One-Year Progress vs. Three-Year Progress
The originally approved accountability plan provided for a three-year composite of student proficiency to determine alert and/or school improvement status. The amendment allows schools the option of using current year performance data (instead of the three-year composite) if those scores for both literacy and mathematics are equal to or greater than the expected starting point for Adequate Yearly Progress (2001-2002) as approved in the Accountability Plan. For example, if a K-5 school’s three-year composite for literacy were 29.2 the school would have been designated on the June document in alert status. (Assume that mathematics scores exceed the starting point.) Under the amendment, if that school’s most recent literacy scores indicate that 32.1 percent were proficient, then that school will no longer be designated in alert status for the 2001-2002 year.
Confidence Intervals
The second amendment allows the Department to establish statistical confidence intervals around the starting points and yearly-progress table values as approved in the original Accountability Plan. A confidence interval establishes a lower bound (computed at 0.5 of one standard deviation) for each of the table values. If a school’s percent proficient falls within the lower bound of the confidence interval, the school will be identified as having met the starting point or adequate yearly progress as defined in the table. A sample of how this amendment impacts the table values is included in the attachment.
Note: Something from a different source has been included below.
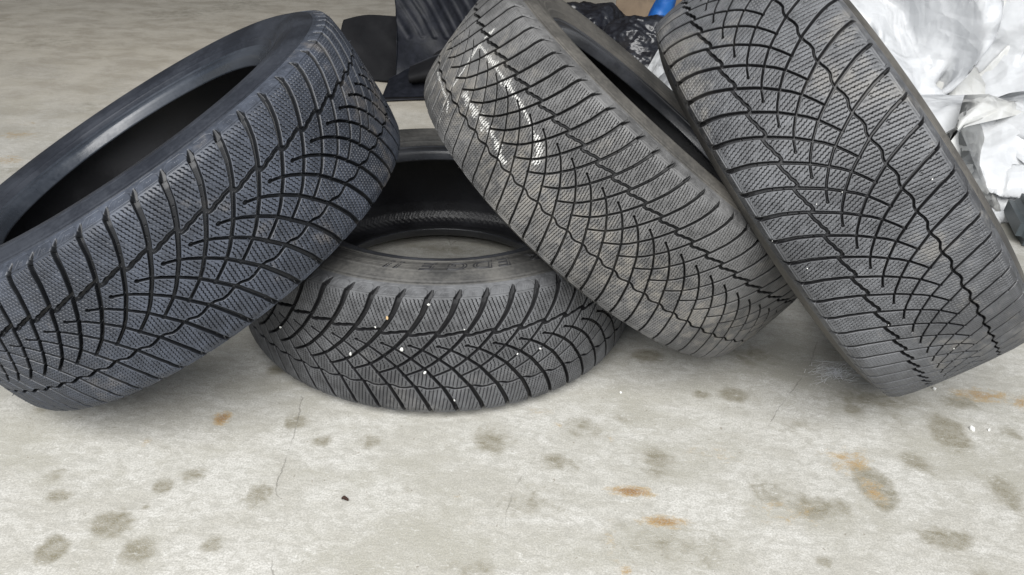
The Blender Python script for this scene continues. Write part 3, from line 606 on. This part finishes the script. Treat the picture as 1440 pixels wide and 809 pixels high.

Schools impacted by these amendments will be contacted directly by the Department. The reports that contain student performance scores for 2002-2003 will have these factors built into the report.
The Department will report 2002-2003 school improvement status in three stages. First will be combined population for all schools in the K-5 cluster grouping. Secondly will be total combined population for middle schools and senior high schools. Finally will be subgroup data.